Researches of Microwave Oscillator Phase-Noise Measurement and Quadrature-Tracking Demodulator

• Main Authors: LEE, CHAN-HUNG, 李展宏
• Other Authors: PENG, KANG-CHUN
• Format: Others
• Language: en_US
• Published: 2018
• Online Access: http://ndltd.ncl.edu.tw/handle/aj597w

博士 === 國立高雄第一科技大學 === 工學院工程科技博士班 === 106 === Measurement is the basis for the development of microwave circuit system and mastering the skill of accurate and good measurement is the key requirement for the development of an excellent microwave system. However, the high cost of microwave measuring instrument often leaves researchers hesitant to continue research and development in the discipline of microwave technology or in their specialty. In order to resolve the problem, this paper proposed and developed two precise and low-cost phase noise measurement technologies, which were injection-locking frequency discriminator and injection-locking six-port frequency discriminator, respectively, to greatly reduce the developmental cost of microwave oscillator phase noise measurement instrument, while it could be applied to the performance verification of Microwave oscillator prototype circuit in general labs. It could also help researchers to accurately understand the characteristics of circuit design. In order to overcome the increase in bit error rate of receiver due to the quadrature phase imbalance of the conventional co-demodulator for the orthogonal frequency division multiplexing (OFDM) system, an advanced quadrature-tracking demodulator was also proposed. The architecture of proposed quadrature-tracking demodulator was mainly composed of two novel QPLLs that could respectively track the IQ phases of the received OFDM signals and simultaneously demodulate them. In order to maintain the quadrature characteristic of the QPLLs, the two PLLs shared the same quadrature voltage-controlled oscillator (QVCO), synchronous tracking of the received OFDM IQ signal.
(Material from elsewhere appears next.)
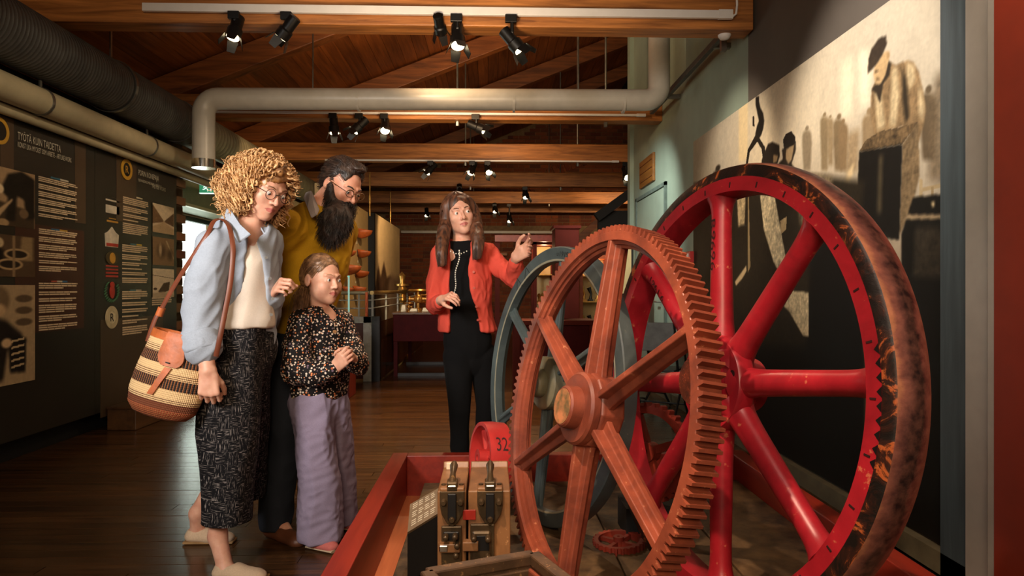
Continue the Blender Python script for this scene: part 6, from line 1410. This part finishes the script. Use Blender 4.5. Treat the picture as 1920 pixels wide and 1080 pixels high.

The design of QVCO chip used two sets of cross-coupled pair QVCO with the same differential, while synchronously control and phase tracking the voltage adjustment ports of these two oscillators to ensure the quadrature characteristics of the QVCO output signal. In addition, since OFDM radio frequency receivers of wireless communication system generally adopted direct frequency down-demodulation architecture to reduce the possible impact of DC-offset, the DC subcarriers in the related OFDM communication protocols were not standardized for use. Therefore, with phase-locked loop bandwidth lower than the subcarrier spacing of the OFDM signal, the QPLL coherent demodulation technology proposed in this paper was especially suitable for the receiver architecture of an OFDM system.